Exercise details:
It is required that the lines from the top of the listing through the line with "m.build('wire', ez, True)" be reproduced exactly, excluding pictures.

Raw data:
━━━━━━━━━━━━━━━━━━━━━━━━━━━━━━

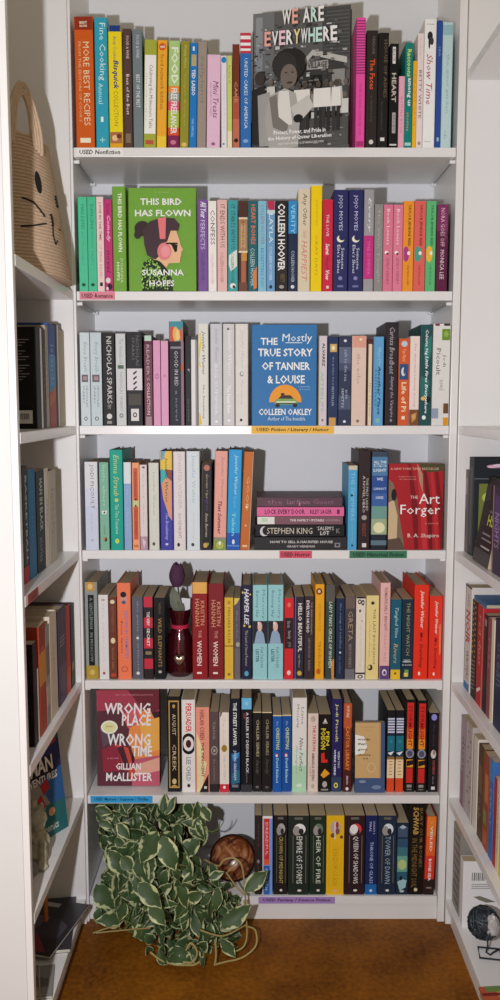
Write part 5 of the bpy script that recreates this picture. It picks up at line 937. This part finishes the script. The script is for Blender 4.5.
# thin metal easel near the wall end
ez = empty('wire_easel', (LF - .018, 1.60, Z6), 'thin silver wire easel standing near the wall end', 'easel')
m = MB(); mt = metal('#a8a7a2', .35)
m.tube([(0, 0, .0015), (0, 0, .085), (0, .004, .09), (-.006, .006, .09), (-.01, .004, .084), (-.012, -.0, .0015)], .0016, mt, 8)
m.tube([(0, 0, .0018), (.0, -.03, .0018), (-.04, -.03, .0018), (-.04, .02, .0018), (-.012, .02, .0018), (-.012, 0, .0018)], .0016, mt, 8); m.build('wire', ez, True)

# ------------------------------------------------------------------ rope basket with a cat face
Zb = SHZ[1] + .0004
rope = mat('#ccb298', .9, .1, 'rope', 1.0); black = mat('#241f1e', .7, .2, 'print', 1.0)
BC = Vector((-.497, 1.845, Zb)); BH = .275
def bag_pt(q, hh, off=0):
    f = hh / BH
    a_ = .118 - .030 * f; b_ = .139 - .024 * f
    n = 2 / 2.3
    cx = math.copysign(abs(cos(q)) ** n, cos(q)); sy = math.copysign(abs(sin(q)) ** n, sin(q))
    # slightly sunken front towards the top, tilted back
    return Vector((cx * (a_ + off) - .012 * f, sy * (b_ + off), hh + .03 * f * f * max(0, cos(min(pi / 2, abs(q % (2 * pi) - 1.0) * 2.2)))))
bag = empty('rope_basket', BC, 'tan coiled rope basket with a stitched cat face and loop handle on a shelf', 'basket')
m = MB(); m.smooth = True; N = 96; rows = 40; vs = []; fs = []
prof = []
for i in range(rows):
    for j, o in ((0, -.0016), (.35, .0012), (.65, .0012)): prof.append((BH * (i + j) / rows, o))
prof.append((BH, 0))
for hh, o in prof:
    for k in range(N): vs.append(bag_pt(2 * pi * k / N, max(.0006, hh), o))
R = len(prof)
for hh in (BH, .012):
    for k in range(N): vs.append(bag_pt(2 * pi * k / N, hh, -.008))
for i in range(R + 1):
    for k in range(N): fs.append((i * N + k, i * N + (k + 1) % N, (i + 1) * N + (k + 1) % N, (i + 1) * N + k))
fs.append(tuple(range(N - 1, -1, -1))); fs.append(tuple((R + 1) * N + k for k in range(N)))
m.add(vs, fs, rope); m.build('woven_body', bag, True)
def on_bag(px, py):
    best = None; d = ray(px, py).normalized(); o = Vector((0, 0, EYE)) - BC
    for i in range(0, 240):
        q = -pi / 2 + pi * i / 239
        for j in range(0, 60):
            v = bag_pt(q, BH * j / 59, .0005); w = v - o; e_ = (w - d * w.dot(d)).length
            tq = bag_pt(q + .01, BH * j / 59, .0005) - v; nn = Vector((tq.y, -tq.x, 0))
            if nn.dot(d) > 0: e_ += .05
            if best is None or e_ < best[0]: best = (e_, q, BH * j / 59)
    return best[1], best[2]
def stroke(name, pix, r_):
    pts = [on_bag(*q) for q in pix]; P = []
    for (q0, h0), (q1, h1) in zip(pts, pts[1:]):
        for s in range(8): P.append(bag_pt(q0 + (q1 - q0) * s / 8, h0 + (h1 - h0) * s / 8, .0015))
    P.append(bag_pt(*pts[-1], .0015)); m = MB(); m.tube(P, r_, black, 6); m.build(name, bag, True)
stroke('whisker', [(21.5, 197.5), (33, 203), (45, 215.5)], .0018)
stroke('whisker', [(20.5, 227), (33, 226), (45.5, 224.5)], .0018)
stroke('nose', [(50, 214.5), (51.5, 220), (52.7, 225)], .0026)
stroke('mouth', [(52.5, 226), (53, 234), (55.5, 244), (57, 241)], .0014)
stroke('mouth', [(59, 229.5), (59.6, 230.5)], .0014)
def eye(px, py, ru, rh):
    q, hh = on_bag(px, py); m = MB(); n = 20
    vs = [bag_pt(q, hh, .003)] + [bag_pt(q + ru * cos(2 * pi * k / n), hh + rh * sin(2 * pi * k / n), .0022) for k in range(n)]
    m.add(vs, [(0, 1 + k, 1 + (k + 1) % n) for k in range(n)], black); m.build('eye', bag)
eye(37.5, 183.5, .085, .022); stroke('eye', [(55, 196), (56, 203), (57, 208)], .003)
# pointed ear on the near rim and the flat loop handle
m = MB()
def strap(pts, w, th_, mat_):
    V = []; Fc = []
    for i, (c, t_) in enumerate(pts):
        c = Vector(c); a_ = Vector(t_).normalized() * w / 2; b_ = Vector((th_ / 2, 0, 0))
        V += [c - a_ - b_, c + a_ - b_, c + a_ + b_, c - a_ + b_]
    for i in range(len(pts) - 1):
        for k in range(4): Fc.append((4 * i + k, 4 * i + (k + 1) % 4, 4 * i + 4 + (k + 1) % 4, 4 * i + 4 + k))
    Fc += [(3, 2, 1, 0), tuple(4 * (len(pts) - 1) + k for k in range(4))]
    m.add(V, Fc, mat_)
p0 = bag_pt(radians(-68), BH - .03, .002); p1 = bag_pt(radians(-27), BH - .03, .002)
pts3 = []
for i in range(29):
    s_ = i / 28; pts3.append(p0.lerp(p1, s_) + Vector((0, 0, .112 * sin(pi * s_) ** .7)))
mid_ = (p0 + p1) / 2 + Vector((0, 0, .03))
for off_ in (-.0105, -.0035, .0035, .0105):
    m.tube([q_ + ((q_ - mid_) * Vector((1, 1, 1)).length).normalized() * off_ for q_ in pts3], .0042, rope, 8)
m.build('handle', bag, True)
# ------------------------------------------------------------------ dark red bottle vase with a cloth tulip
Z4 = SHZ[4]
vy = DF + .052
zcv = vy * cos(PITCH) + (EYE - Z4 - .06) * sin(PITCH)
vx = (180.2 - 250) / FOC * zcv
glass = bpy.data.materials.new('dark_red_glass'); glass.use_nodes = True; nt = glass.node_tree; bs = nt.nodes['Principled BSDF']
nzv = nt.nodes.new('ShaderNodeTexNoise'); nzv.inputs['Scale'].default_value = 30; rv = nt.nodes.new('ShaderNodeValToRGB')
rv.color_ramp.elements[0].color = (.030, .0025, .005, 1); rv.color_ramp.elements[1].color = (.075, .004, .012, 1)
nt.links.new(nzv.outputs['Fac'], rv.inputs['Fac']); nt.links.new(rv.outputs['Color'], bs.inputs['Base Color'])
bs.inputs['Roughness'].default_value = .12; bs.inputs['Coat Weight'].default_value = .5; bs.inputs['Transmission Weight'].default_value = .25
vase = empty('bottle_vase', (vx, vy, Z4 + .0003), 'dark red glass bottle vase with pink ribbon and silver heart charm between books', 'vase')
m = MB(); R0 = .0312
prof = [(.006, .0), (.026, .0), (R0 - .001, .004), (R0, .012), (R0, .062), (.0285, .08), (.0235, .095), (.0215, .104), (.0225, .112), (.0245, .122), (.0262, .132), (.0265, .137), (.0245, .1375), (.0225, .13), (.0195, .106), (.0265, .07), (.0285, .014), (.004, .008)]
prof = [(r_ * (.9 if .09 < z_ < .12 else 1), z_ * 1.19) for r_, z_ in prof]; m.lathe(prof, glass, 48); m.build('bottle', vase, True)
rib = mat('#c02a4c', .35, .5, 'print', 1.0)
m = MB()
m.lathe([(.0198, .1165), (.0226, .1175), (.0226, .1255), (.02, .1265)], rib, 40, None, False)
m.tube([(.002, -.0228, .121), (.006, -.025, .117), (.0, -.0262, .112), (-.004, -.025, .118), (.002, -.0234, .121)], .0016, rib, 8)
m.build('ribbon', vase, True)
m = MB(); bead = mat('#d0486a', .3, .5, 'print', 1.0)
chain = [(-.0005, -.0265 - .0009 * i, .11 - .0055 * i) for i in range(9)]
for j, c in enumerate(chain):
    rr = .0285 - .0
    y = c[1] - .0005 if c[2] > .085 else -(R0 + .0022)
    m.ball((c[0], y, c[2]), .0018, bead, 10)
m.build('bead_chain', vase, True)
m = MB(); silver = metal('#cfc6b8', .22)
n = 36; hp = []
for k in range(n):
    q = 2 * pi * k / n; hp.append((16 * sin(q) ** 3 / 16, (13 * cos(q) - 5 * cos(2 * q) - 2 * cos(3 * q) - cos(4 * q)) / 16))
HS = .0142; cz = .046; ycen = -(R0 + .0055)
vs = []
for lay, (sc_, yy) in enumerate(((.15, -.0042), (.6, -.0035), (.88, -.0018), (1, 0), (.88, .0018), (.6, .0035), (.15, .0042))):
    for hx, hz in hp: vs.append((hx * HS * sc_, ycen + yy, cz + hz * HS * sc_))
fs = []
for l in range(6):
    for k in range(n): fs.append((l * n + k, l * n + (k + 1) % n, (l + 1) * n + (k + 1) % n, (l + 1) * n + k))
fs += [tuple(range(n - 1, -1, -1)), tuple(6 * n + k for k in range(n))]
m.add(vs, fs, silver); m.tube([(0, ycen, cz + .0105), (0.0028, ycen, cz + .0155), (0, ycen, cz + .018), (-.0028, ycen, cz + .0155)], .0007, silver, 6, closed=True)
m.build('heart_charm', vase, True)
tul = empty('cloth_tulip', (vx, vy, Z4 + .0125), 'dusky purple cloth tulip with grey leaf standing in the dark red vase', 'flower')
m = MB(); m.tube([(0, 0, 0), (0, 0, .09), (-.001, 0, .155), (-.004, 0, .212)], .0022, mat('#59614e', .7, .2, 'print', 1.0), 10); m.build('stem', tul, True)
pet = mat('#54374f', .85, .15, 'rope', 1.0)
m = MB()
def petal(ang, r0, w, hgt, flare, zb):
    V = []; Fc = []; nu, nv = 7, 9
    for j in range(nv):
        s = j / (nv - 1); rad = r0 * (.35 + .75 * sin(pi * min(1, s * .9 + .08)) ** .8) + flare * s * s
        ww = w * (sin(pi * (.12 + .80 * s)) ** .7)
        for i in range(nu):
            a_ = ang + (i / (nu - 1) - .5) * ww / max(rad, .006)
            tip = .006 * (1 - abs(2 * i / (nu - 1) - 1)) * s
            V.append((rad * cos(a_), rad * sin(a_), zb + hgt * s + tip))
    for j in range(nv - 1):
        for i in range(nu - 1): Fc.append((j * nu + i, j * nu + i + 1, (j + 1) * nu + i + 1, (j + 1) * nu + i))
    m.add([(x - .006, y, z) for x, y, z in V], Fc, pet)
for j in range(3): petal(-pi / 2 + j * 2 * pi / 3 + .3, .0172, .04, .049, .002, .206)
for j in range(3): petal(-pi / 2 + j * 2 * pi / 3 + 1.35, .0155, .038, .053, .003, .207)
m.ball((-.006, 0, .212), .008, pet, 14, 1, 1, .8)
m.build('petals', tul, True)
m = MB(); lf = mat('#7d8274', .8, .15, 'rope', 1.0)
def blade(pts, w, mt_, mbx):
    V = []; Fc = []
    for i, (c, wd, tw) in enumerate(pts):
        c = Vector(c); V += [c + Vector((-wd * w, .003, 0)), c + Vector((0, -.003, 0)), c + Vector((wd * w, .003, 0))]
    for i in range(len(pts) - 1):
        for k in (0, 1): Fc.append((3 * i + k, 3 * i + k + 1, 3 * i + 4 + k, 3 * i + 3 + k))
    mbx.add(V, Fc, mt_)
blade([((-.002, -.006, .112), .3, 0), ((-.004, -.011, .145), .7, 0), ((-.008, -.02, .168), 1, 0), ((-.012, -.018, .19), .8, 0), ((-.014, -.012, .206), .1, 0)], .014, lf, m)
blade([((.003, -.006, .12), .3, 0), ((.002, -.012, .152), .9, 0), ((.0, -.0215, .168), .8, 0), ((-.003, -.026, .172), .1, 0)], .012, lf, m)
m.build('leaf', tul, True)
tg = empty('gift_tag', (vx + .0135, vy - .003, Z4 + .152), 'small white paper tag tucked into the neck of the dark red vase', 'tag')
m = MB(); m.add([(-.011, 0, 0), (.011, 0, .001), (.012, .004, .036), (-.009, .004, .038), (-.011, .0006, 0), (.011, .0006, .001), (.012, .0046, .036), (-.009, .0046, .038)], [(0, 1, 2, 3), (7, 6, 5, 4), (0, 4, 5, 1), (1, 5, 6, 2), (2, 6, 7, 3), (3, 7, 4, 0)], mat('#e3e1e6', .6, .2, 'print', 1.0)); m.build('paper', tg)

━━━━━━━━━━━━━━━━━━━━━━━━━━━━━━

Task solution:
Write part 5 of the bpy script that recreates this picture. It picks up at line 937. This part finishes the script. The script is for Blender 4.5.
# thin metal easel near the wall end
ez = empty('wire_easel', (LF - .018, 1.60, Z6), 'thin silver wire easel standing near the wall end', 'easel')
m = MB(); mt = metal('#a8a7a2', .35)
m.tube([(0, 0, .0015), (0, 0, .085), (0, .004, .09), (-.006, .006, .09), (-.01, .004, .084), (-.012, -.0, .0015)], .0016, mt, 8)
m.tube([(0, 0, .0018), (.0, -.03, .0018), (-.04, -.03, .0018), (-.04, .02, .0018), (-.012, .02, .0018), (-.012, 0, .0018)], .0016, mt, 8); m.build('wire', ez, True)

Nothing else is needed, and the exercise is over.